Fearing that the government was about to remove his protection and end the payments, Toro concocted the threatening e-mail that he sent to himself as well as to the journalists Gildardo Arango, Álvaro Miguel Mina, Henry Ramírez, Cristian Abadía, Darío Gómez, Óscar Gutiérrez, and Julio César Bonilla, he admitted in his letter last month.

“I stupidly thought that I could extend the protection and speed up delivery of the five months of payments owed to me,” Toro wrote in the letter.

He did not respond to CPJ’s request for comment.

Toro’s colleagues were flabbergasted and disgusted. Abadía told CPJ that he had immediately left Buenaventura for Bogotá, where he now works as a freelancer. He said his family back in Buenaventura was worried for his life and had urged him to flee Colombia. Mina, a radio reporter, told the news magazine Semana that the threats prompted him to leave Colombia for a month. “I am very sad to learn that the intimidation that caused so much fear among our families came from within our own ranks,” Arango, who directs a news program for the Cali TV station Telepacífico, told reporters.

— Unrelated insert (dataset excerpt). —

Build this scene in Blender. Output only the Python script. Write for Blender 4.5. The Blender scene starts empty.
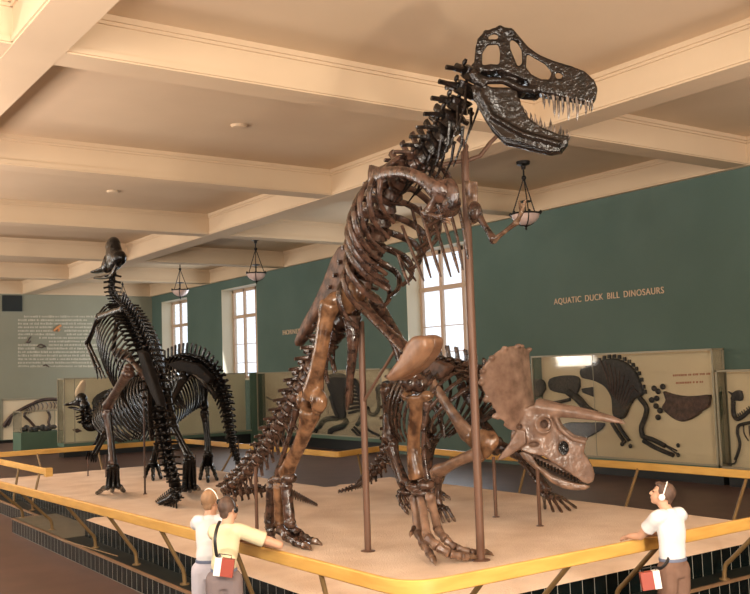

The Colombian Attorney General’s office announced that it would investigate Toro for “false accusations.” Diego Fernando Mora, who heads the National Protection Unit that assisted the journalist, issued a statement saying his office was also filing a lawsuit against Toro, noting that more than 114 million pesos (about US$50,000) had been spent to protect the reporters who had received the false threat.

Vaca, the FLIP director, told CPJ that the episode also reflects badly on the National Protection Unit. He said the Unit should not make cash payments to journalists because they may prompt poorly paid reporters into exaggerating the threats they face in order to keep the money flowing. Mora did not reply to CPJ’s request for comment.

In the case of the false kidnapping, Vargas, a photographer for the daily Diario del Cauca, had told CPJ in January that he was driving his motorcycle to his home in Popayán when two armed men forced him into a car, and took him to a wood hut on the outskirts of the city. His disappearance alarmed his editors and a large number of government security agents were mobilized in an effort to find him, according to the Bogota daily El Tiempo.

Vargas initially claimed that he managed to pry loose a board from the wall of the hut where he was being held, allowing him to escape. But Colonel Pedro Rodelo, chief of the Popayán police, told CPJ in January that Vargas emerged in good condition and showed no signs of physical mistreatment, which he found a bit odd given the journalist’s account of his kidnapping. But when asked by CPJ, Rodelo denied that he was casting doubts on Vargas’s account of the kidnapping.

A few days later, however, Vargas issued a statement admitting that he had invented the whole story as a result of “personal circumstances” that he did not explain. “I apologize to my family, friends, and colleagues in the media,” he said. Shortly afterwards, Vargas resigned from Diario del Cauca, the paper’s editor, Carlos Villamil, told CPJ.

On Wednesday, Vargas told CPJ he had been going through a rough patch but did not offer detail about his motives. “In truth, I lost my family–my wife and son–over this incident. I was going through a period of depression and marriage problems. That’s how everything began,” he said.

Villamil described Vargas as an experienced and trusted member of his news staff but said he was under a lot of stress at the time of the incident because he was separating from his wife. He added that one reason why Vargas’s account seemed plausible is because in January 2014, the photographer had received genuine death threats after producing a documentary and publishing photos in Diario del Cauca about local resistance to a housing project being built on environmentally sensitive wetlands. Villamil said that once the Popayán police had concluded that Vargas’s story was false, they urged the photographer to come clean.